Yesterday I had to clone a VPS to run some CPU and memory intensive tests. With our current setup (Xen + LVM), cloning an image on the fly is easy.
After configuring a new IP address for the clone, I booted up the system. Nice, but I ran into a problem:
Configuring network interfaces...SIOCSIFADDR: No such device eth0: ERROR while getting interface flags: No such device SIOCSIFNETMASK: No such device SIOCSIFBRDADDR: No such device eth0: ERROR while getting interface flags: No such device eth0: ERROR while getting interface flags: No such device Failed to bring up eth0.
After some investigation I found that the MAC address for eth0 is stored on disk in /etc/udev/rules.d/z25_persistent-net.rules. That makes sense, because the whole file system was cloned.

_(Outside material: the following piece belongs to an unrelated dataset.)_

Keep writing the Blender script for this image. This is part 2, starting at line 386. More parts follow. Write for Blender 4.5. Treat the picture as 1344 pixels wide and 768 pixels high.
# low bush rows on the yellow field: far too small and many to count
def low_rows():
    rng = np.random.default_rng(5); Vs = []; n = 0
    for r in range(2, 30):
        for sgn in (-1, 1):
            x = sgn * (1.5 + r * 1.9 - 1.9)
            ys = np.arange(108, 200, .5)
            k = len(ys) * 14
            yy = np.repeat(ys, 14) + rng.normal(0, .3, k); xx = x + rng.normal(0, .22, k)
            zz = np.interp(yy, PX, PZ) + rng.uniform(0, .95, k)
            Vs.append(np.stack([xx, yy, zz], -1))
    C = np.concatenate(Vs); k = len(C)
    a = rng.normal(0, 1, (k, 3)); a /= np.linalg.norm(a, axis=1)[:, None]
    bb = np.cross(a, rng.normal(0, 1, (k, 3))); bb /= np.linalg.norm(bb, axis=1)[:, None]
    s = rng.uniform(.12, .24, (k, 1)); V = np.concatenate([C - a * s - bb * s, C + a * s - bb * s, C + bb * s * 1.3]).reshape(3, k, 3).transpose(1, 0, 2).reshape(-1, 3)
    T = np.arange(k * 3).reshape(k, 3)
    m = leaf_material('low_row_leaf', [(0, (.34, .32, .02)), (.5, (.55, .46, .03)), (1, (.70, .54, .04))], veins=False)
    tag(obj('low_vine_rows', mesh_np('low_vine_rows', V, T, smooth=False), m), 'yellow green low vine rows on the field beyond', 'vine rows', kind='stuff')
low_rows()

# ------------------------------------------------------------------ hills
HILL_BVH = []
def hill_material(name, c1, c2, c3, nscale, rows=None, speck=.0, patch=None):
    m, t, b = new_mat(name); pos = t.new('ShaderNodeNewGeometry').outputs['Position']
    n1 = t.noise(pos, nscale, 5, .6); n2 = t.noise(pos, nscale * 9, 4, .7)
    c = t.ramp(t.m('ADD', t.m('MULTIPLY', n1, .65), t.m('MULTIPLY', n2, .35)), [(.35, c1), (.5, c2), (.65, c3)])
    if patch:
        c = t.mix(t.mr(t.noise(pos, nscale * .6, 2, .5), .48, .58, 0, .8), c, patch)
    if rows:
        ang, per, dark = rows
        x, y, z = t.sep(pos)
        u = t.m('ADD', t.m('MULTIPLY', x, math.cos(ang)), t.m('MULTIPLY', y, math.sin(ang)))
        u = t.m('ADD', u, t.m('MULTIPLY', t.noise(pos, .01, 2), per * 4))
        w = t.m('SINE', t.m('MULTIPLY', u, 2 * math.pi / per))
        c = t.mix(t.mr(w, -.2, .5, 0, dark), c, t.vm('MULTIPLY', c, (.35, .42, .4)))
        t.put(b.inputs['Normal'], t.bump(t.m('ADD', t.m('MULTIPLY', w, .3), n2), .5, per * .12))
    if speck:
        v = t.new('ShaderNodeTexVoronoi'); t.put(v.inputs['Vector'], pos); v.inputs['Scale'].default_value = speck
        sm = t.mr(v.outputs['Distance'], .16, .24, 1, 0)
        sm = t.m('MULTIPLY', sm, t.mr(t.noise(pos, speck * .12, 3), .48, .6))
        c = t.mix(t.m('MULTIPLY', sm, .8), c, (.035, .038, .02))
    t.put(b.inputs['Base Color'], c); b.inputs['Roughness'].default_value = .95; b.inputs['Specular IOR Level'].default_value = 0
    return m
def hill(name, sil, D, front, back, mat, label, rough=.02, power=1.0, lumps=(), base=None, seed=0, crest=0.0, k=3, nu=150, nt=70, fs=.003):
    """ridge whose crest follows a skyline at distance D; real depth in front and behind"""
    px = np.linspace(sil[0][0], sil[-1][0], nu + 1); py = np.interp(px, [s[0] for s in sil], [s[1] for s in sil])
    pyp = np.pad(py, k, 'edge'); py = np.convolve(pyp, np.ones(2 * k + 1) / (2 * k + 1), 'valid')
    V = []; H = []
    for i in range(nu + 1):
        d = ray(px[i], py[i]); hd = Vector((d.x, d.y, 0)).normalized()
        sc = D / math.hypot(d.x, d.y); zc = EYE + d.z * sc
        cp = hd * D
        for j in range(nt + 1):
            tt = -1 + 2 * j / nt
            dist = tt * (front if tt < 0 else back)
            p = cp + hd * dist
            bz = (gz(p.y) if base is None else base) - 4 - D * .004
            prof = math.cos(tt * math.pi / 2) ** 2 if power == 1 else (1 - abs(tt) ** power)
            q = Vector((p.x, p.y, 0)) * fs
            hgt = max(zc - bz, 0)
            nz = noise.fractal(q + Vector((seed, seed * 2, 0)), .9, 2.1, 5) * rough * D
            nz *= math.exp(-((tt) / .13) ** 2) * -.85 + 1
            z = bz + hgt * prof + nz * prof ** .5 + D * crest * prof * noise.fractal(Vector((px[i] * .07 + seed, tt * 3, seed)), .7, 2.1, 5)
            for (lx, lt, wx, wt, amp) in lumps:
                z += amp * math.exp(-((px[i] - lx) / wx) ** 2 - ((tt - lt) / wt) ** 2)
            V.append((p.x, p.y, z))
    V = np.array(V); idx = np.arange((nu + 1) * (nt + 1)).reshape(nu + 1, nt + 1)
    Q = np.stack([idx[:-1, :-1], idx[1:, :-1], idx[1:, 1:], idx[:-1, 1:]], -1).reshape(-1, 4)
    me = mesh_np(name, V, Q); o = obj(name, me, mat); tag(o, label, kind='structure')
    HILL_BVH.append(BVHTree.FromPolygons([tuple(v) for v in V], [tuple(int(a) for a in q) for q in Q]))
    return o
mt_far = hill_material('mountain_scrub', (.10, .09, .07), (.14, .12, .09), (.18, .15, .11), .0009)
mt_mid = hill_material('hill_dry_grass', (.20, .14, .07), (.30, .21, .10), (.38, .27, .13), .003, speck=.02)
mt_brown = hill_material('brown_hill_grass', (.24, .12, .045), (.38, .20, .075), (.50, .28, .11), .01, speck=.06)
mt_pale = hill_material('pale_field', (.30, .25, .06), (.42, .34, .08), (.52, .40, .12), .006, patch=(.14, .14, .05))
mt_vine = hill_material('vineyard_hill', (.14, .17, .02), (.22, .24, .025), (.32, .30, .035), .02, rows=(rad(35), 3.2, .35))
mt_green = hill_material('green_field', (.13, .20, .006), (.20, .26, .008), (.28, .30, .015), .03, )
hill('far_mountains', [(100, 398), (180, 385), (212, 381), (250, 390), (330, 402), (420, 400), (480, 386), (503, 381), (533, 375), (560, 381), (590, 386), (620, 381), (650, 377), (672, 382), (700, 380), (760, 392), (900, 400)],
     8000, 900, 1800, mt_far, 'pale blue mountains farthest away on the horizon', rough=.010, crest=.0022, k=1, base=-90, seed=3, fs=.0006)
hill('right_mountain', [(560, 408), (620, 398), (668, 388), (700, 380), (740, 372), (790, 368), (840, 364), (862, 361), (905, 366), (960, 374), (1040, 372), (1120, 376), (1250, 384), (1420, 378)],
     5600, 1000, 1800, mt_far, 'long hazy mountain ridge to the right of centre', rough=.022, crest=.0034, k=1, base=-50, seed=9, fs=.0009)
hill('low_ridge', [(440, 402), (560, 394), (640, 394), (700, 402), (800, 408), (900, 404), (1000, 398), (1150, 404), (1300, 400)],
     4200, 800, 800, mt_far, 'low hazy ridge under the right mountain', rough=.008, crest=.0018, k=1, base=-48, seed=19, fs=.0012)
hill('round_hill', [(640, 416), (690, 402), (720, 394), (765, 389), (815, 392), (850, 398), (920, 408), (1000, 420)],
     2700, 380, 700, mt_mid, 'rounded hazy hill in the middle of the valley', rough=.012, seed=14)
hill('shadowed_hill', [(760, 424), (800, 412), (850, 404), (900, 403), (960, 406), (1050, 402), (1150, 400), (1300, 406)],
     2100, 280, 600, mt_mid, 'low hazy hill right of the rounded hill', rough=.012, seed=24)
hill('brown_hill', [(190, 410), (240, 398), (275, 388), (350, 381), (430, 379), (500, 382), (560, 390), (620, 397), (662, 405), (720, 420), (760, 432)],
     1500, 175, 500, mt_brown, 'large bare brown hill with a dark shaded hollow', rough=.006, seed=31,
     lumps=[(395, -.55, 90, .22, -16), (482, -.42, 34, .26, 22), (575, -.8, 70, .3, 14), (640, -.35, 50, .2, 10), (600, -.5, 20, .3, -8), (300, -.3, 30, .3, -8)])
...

But, I swapped the virtual network card, and I’d expect is to work. It didn’t.
The solution is quite easy. Empty /etc/udev/rules.d/z25_persistent-net.rules. Then shutdown and start your VPS. You must do a full shutdown, a reboot won’t work.
For the lazy folk out there, here’s how to quickly empty the file:
echo "" > /etc/udev/rules.d/z25_persistent-net.rules
After you have started your VPS back up again, you should be able to ping out over the network. If you peek in /etc/udev/rules.d/z25_persistent-net.rules you should see a line that contains the MAC address for your virtual network device.
One Comment
great article – the solution was what i needed for xen center using the debian 4 install – works like a charm.